You must consider several important issues when developing a professional view on tracking and ability grouping. Substantial evidence indicates that students are frequently identified and placed into ability groups based on poor measures and inadequate placement decisions (Oakes, 2005). Oakes and others have demonstrated that race and social class strongly influence the placement of individuals. High-track programs are available in middle-class schools, whereas urban schools have a preponderance of low-track, remedial, and terminal programs. The placement process itself is unequal and unfair (Oakes & Rogers, 2006).

A major problem is that placement in low-track classes or low-ability groups is unnecessarily and inappropriately rigid. Students change and mature. Schools help students to learn. But rigid placement systems punish students for poorly informed or biased decisions made by students and faculty in prior years. The rigidity of ability grouping reduces the value of hard work (Sapon-Shevin, 1999). A fixed conception of ability and intelligence has long been abandoned by most serious researchers (Gardner, 1999).

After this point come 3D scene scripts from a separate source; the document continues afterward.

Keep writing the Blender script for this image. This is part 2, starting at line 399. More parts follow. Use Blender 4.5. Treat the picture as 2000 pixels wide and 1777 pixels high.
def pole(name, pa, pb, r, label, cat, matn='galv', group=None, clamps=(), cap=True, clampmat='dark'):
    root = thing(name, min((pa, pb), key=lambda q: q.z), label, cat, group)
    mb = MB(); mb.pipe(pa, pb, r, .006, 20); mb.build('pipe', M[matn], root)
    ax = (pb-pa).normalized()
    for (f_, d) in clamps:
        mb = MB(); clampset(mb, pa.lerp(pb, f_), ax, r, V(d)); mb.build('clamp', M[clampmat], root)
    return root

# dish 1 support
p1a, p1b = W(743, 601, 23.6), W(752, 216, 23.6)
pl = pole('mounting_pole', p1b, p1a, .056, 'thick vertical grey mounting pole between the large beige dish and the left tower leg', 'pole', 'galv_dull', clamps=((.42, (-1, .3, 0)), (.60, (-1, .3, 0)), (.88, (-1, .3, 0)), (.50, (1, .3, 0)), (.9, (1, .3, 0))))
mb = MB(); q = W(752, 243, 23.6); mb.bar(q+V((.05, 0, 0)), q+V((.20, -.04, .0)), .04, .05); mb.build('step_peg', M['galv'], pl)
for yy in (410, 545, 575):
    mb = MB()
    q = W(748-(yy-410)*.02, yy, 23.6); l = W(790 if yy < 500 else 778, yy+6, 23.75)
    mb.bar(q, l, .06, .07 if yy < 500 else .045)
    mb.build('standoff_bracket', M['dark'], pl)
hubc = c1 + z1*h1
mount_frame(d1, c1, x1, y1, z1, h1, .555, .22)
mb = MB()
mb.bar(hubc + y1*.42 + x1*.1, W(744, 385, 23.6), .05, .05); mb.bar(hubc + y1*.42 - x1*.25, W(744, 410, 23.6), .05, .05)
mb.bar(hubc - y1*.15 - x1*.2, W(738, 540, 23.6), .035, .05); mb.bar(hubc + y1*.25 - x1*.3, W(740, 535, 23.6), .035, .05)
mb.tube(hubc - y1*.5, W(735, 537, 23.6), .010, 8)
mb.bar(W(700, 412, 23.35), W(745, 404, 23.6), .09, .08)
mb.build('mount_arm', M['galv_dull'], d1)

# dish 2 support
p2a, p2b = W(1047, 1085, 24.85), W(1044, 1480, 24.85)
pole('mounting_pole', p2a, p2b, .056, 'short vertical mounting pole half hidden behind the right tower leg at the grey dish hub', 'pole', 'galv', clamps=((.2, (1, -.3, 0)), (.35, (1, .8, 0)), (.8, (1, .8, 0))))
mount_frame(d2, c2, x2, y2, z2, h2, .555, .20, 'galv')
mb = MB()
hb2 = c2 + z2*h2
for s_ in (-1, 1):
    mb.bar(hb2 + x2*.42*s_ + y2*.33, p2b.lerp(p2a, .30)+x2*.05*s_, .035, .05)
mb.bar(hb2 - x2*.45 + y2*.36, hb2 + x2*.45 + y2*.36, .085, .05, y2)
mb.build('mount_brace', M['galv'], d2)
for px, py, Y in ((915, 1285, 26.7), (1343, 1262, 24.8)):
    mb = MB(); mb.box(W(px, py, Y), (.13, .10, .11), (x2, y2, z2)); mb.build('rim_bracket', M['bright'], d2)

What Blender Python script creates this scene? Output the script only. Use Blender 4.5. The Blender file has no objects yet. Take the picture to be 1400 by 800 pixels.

Being placed in a low track contributes to the several attacks on self-esteem that devastate many students—particularly adolescents, girls, and students of color. Ability grouping, as presently practiced, frequently contributes to racial, ethnic, and class isolation. Lawsuits in Boston, San Francisco, and other cities have challenged school integration plans that guarantee access for African Americans and Latinos to prestigious high schools by limiting access for European American and Asian students (Guthrie & Brazil, 1999; Walsh, 1999).

If these criticisms of tracking are true, then what about the arguments of advocates for gifted and talented programs (Ford & Harris, 1999). Aren’t bright students bored and held back in “regular” classes? Haven’t magnet schools and programs for the “gifted” kept European American students in urban public schools when they would have otherwise fled? These arguments also have merit. Changing to heterogeneous classes will not, by itself, overcome the failure to motivate and interest students common in too many classrooms. Without other significant improvements in the quality of education, ending ability grouping might simply bore all students equally.